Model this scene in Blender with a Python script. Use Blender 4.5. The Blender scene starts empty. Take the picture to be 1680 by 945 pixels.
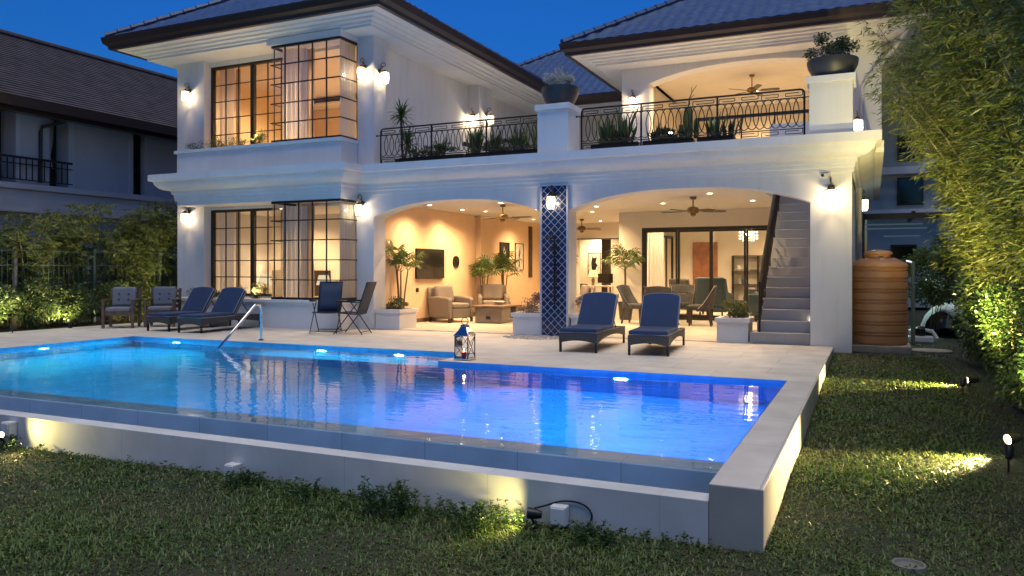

━━━━━━━━

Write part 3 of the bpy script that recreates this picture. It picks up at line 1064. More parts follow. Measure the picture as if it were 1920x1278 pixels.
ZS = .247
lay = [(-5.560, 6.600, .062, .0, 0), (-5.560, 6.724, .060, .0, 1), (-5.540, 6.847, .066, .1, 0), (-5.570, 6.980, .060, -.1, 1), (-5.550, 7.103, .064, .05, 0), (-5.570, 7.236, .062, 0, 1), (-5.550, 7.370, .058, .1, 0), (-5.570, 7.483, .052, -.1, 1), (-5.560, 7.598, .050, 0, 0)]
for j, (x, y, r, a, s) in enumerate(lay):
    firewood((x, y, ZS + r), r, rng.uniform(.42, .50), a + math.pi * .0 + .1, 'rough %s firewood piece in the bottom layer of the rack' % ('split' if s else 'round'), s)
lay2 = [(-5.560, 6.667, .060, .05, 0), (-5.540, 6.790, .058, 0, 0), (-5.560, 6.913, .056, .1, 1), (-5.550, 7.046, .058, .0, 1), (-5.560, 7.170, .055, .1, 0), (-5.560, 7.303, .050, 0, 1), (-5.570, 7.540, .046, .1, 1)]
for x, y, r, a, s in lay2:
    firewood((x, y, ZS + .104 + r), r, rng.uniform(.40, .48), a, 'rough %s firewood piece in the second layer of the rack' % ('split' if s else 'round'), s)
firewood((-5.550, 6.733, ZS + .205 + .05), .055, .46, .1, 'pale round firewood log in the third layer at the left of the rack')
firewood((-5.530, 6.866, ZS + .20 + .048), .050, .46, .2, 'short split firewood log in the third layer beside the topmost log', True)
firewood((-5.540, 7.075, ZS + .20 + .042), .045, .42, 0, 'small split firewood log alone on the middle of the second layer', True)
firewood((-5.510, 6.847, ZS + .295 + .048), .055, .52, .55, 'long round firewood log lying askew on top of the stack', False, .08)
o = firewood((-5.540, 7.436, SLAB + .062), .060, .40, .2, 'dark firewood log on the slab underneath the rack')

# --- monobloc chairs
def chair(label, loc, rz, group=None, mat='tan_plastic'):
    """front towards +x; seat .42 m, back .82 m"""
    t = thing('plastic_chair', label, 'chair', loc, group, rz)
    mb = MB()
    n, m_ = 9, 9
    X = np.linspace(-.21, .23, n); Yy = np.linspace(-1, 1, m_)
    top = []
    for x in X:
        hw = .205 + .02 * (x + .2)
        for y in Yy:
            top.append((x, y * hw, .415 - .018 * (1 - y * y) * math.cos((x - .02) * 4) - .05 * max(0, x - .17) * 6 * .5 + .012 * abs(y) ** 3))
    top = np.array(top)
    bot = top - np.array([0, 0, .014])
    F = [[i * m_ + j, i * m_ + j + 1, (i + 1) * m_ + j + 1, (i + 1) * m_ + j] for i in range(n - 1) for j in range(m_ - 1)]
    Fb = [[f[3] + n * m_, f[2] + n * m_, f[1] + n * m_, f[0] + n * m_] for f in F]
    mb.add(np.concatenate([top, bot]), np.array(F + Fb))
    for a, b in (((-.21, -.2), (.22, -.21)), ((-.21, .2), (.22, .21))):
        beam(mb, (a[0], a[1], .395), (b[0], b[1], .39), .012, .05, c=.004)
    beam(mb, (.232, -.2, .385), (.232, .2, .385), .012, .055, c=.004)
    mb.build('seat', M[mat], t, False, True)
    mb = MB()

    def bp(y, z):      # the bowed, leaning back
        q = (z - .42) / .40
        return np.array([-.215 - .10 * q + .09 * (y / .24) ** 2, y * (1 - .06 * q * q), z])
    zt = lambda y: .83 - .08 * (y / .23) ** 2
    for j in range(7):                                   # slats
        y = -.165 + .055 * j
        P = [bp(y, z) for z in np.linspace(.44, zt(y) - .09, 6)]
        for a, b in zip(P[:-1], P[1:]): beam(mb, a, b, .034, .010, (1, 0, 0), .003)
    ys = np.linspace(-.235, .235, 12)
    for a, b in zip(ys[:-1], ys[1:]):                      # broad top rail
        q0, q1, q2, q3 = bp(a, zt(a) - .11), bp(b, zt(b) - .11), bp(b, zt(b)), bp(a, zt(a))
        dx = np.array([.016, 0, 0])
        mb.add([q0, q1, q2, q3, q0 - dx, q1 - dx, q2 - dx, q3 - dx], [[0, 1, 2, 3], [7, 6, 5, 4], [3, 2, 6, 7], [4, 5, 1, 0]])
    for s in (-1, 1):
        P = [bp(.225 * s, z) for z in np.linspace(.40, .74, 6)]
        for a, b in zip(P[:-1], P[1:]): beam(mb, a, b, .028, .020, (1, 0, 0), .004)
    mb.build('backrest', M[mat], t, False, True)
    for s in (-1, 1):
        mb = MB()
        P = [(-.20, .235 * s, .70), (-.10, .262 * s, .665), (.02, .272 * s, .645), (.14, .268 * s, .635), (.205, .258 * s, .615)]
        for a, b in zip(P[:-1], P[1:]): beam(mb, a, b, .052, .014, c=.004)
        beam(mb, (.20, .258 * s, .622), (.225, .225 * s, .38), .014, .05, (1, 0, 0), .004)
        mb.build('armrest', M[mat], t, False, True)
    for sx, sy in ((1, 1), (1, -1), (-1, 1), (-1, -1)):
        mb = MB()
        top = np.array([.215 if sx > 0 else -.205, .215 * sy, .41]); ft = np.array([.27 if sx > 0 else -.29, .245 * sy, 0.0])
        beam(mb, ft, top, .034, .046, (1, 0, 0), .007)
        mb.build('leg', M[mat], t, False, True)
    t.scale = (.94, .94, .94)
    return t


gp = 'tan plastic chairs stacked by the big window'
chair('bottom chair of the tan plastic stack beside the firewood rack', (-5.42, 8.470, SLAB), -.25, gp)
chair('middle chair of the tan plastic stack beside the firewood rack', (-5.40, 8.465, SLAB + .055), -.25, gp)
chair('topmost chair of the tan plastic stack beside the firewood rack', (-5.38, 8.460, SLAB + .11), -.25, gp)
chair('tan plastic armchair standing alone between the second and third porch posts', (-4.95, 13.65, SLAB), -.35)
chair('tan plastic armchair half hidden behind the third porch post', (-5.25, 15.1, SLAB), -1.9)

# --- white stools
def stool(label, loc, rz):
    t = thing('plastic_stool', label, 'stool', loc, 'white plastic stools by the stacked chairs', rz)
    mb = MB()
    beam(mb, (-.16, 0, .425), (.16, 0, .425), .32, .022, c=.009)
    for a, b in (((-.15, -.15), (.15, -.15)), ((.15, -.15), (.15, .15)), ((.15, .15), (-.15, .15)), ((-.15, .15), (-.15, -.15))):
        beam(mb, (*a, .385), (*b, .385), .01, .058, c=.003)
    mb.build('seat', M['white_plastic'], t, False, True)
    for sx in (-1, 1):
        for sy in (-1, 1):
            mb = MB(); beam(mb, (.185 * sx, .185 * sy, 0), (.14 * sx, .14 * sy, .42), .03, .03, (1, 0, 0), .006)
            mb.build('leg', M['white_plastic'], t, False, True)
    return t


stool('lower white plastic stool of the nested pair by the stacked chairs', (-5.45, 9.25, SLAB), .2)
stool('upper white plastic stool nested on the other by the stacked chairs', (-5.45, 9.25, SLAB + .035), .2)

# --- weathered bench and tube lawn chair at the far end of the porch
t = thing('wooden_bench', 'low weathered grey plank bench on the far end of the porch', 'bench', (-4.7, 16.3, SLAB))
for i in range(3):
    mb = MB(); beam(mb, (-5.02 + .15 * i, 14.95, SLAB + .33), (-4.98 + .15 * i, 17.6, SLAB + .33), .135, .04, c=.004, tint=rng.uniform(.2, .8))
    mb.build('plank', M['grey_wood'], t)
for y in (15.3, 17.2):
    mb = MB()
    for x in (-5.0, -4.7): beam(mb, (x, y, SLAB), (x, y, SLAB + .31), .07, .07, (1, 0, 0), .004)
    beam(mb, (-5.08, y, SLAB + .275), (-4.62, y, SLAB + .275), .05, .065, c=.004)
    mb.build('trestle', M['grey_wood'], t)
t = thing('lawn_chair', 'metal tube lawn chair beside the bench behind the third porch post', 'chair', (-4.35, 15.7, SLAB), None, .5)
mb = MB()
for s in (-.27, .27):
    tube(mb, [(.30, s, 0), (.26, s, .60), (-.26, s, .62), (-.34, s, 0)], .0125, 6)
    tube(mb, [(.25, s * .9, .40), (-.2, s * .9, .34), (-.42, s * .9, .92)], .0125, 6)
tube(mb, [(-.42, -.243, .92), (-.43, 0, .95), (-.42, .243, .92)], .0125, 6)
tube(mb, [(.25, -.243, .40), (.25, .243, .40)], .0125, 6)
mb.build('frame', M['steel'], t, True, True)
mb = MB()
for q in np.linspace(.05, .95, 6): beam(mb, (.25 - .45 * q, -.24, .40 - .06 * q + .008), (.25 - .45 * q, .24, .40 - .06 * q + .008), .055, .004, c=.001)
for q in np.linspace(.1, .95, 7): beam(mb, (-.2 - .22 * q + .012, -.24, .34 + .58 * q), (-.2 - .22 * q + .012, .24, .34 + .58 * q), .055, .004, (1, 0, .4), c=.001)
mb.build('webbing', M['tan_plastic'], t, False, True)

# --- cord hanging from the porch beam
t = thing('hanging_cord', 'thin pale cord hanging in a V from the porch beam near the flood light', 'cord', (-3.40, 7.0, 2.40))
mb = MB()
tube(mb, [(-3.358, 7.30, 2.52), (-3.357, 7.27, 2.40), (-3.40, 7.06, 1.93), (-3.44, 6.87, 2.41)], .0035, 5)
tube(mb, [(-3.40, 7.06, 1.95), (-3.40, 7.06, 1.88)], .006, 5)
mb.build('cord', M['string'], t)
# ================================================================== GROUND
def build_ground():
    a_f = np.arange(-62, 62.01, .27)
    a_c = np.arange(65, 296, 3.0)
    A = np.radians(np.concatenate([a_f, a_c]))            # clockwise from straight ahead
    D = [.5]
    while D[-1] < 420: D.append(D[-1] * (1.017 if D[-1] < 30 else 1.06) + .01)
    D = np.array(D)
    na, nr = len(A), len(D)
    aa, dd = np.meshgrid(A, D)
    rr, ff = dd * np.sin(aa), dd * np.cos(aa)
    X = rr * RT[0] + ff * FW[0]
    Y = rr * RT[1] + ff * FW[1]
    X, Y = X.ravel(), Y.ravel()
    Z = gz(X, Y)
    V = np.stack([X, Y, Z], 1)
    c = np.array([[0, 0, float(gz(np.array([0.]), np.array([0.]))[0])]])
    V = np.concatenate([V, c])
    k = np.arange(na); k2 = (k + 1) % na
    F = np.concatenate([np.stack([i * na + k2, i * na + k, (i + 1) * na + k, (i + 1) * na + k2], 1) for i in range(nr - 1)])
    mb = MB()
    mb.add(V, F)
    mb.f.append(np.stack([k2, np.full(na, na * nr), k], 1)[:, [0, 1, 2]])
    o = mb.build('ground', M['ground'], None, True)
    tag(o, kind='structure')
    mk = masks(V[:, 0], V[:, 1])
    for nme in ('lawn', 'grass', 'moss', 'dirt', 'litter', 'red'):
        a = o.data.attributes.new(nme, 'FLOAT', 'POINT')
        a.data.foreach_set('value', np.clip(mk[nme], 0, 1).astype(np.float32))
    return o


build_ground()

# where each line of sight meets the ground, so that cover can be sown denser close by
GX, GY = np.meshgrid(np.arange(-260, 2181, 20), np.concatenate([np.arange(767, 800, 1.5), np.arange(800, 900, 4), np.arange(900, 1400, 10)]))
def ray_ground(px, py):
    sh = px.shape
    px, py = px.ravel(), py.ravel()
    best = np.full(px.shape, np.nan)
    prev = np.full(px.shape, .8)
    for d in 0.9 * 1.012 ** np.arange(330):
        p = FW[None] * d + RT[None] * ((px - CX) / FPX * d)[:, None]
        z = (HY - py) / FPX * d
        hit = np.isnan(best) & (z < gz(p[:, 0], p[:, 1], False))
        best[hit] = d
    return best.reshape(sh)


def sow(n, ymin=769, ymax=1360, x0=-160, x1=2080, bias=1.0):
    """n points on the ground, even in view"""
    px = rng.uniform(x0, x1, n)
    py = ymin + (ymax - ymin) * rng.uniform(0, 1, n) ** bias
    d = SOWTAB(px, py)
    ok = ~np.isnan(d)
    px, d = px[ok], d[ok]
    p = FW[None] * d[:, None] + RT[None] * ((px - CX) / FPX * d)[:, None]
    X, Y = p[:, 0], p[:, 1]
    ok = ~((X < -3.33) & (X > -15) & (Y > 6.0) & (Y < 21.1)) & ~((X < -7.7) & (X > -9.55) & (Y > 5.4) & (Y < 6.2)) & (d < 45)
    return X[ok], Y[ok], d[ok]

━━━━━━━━

Extract from the listing above the lines between the line containing "Write part 3" and the line containing "o = firewood((-5.540, 7.436, SLAB", keeping both of those lines. Output nothing else.

Write part 3 of the bpy script that recreates this picture. It picks up at line 1064. More parts follow. Measure the picture as if it were 1920x1278 pixels.
ZS = .247
lay = [(-5.560, 6.600, .062, .0, 0), (-5.560, 6.724, .060, .0, 1), (-5.540, 6.847, .066, .1, 0), (-5.570, 6.980, .060, -.1, 1), (-5.550, 7.103, .064, .05, 0), (-5.570, 7.236, .062, 0, 1), (-5.550, 7.370, .058, .1, 0), (-5.570, 7.483, .052, -.1, 1), (-5.560, 7.598, .050, 0, 0)]
for j, (x, y, r, a, s) in enumerate(lay):
    firewood((x, y, ZS + r), r, rng.uniform(.42, .50), a + math.pi * .0 + .1, 'rough %s firewood piece in the bottom layer of the rack' % ('split' if s else 'round'), s)
lay2 = [(-5.560, 6.667, .060, .05, 0), (-5.540, 6.790, .058, 0, 0), (-5.560, 6.913, .056, .1, 1), (-5.550, 7.046, .058, .0, 1), (-5.560, 7.170, .055, .1, 0), (-5.560, 7.303, .050, 0, 1), (-5.570, 7.540, .046, .1, 1)]
for x, y, r, a, s in lay2:
    firewood((x, y, ZS + .104 + r), r, rng.uniform(.40, .48), a, 'rough %s firewood piece in the second layer of the rack' % ('split' if s else 'round'), s)
firewood((-5.550, 6.733, ZS + .205 + .05), .055, .46, .1, 'pale round firewood log in the third layer at the left of the rack')
firewood((-5.530, 6.866, ZS + .20 + .048), .050, .46, .2, 'short split firewood log in the third layer beside the topmost log', True)
firewood((-5.540, 7.075, ZS + .20 + .042), .045, .42, 0, 'small split firewood log alone on the middle of the second layer', True)
firewood((-5.510, 6.847, ZS + .295 + .048), .055, .52, .55, 'long round firewood log lying askew on top of the stack', False, .08)
o = firewood((-5.540, 7.436, SLAB + .062), .060, .40, .2, 'dark firewood log on the slab underneath the rack')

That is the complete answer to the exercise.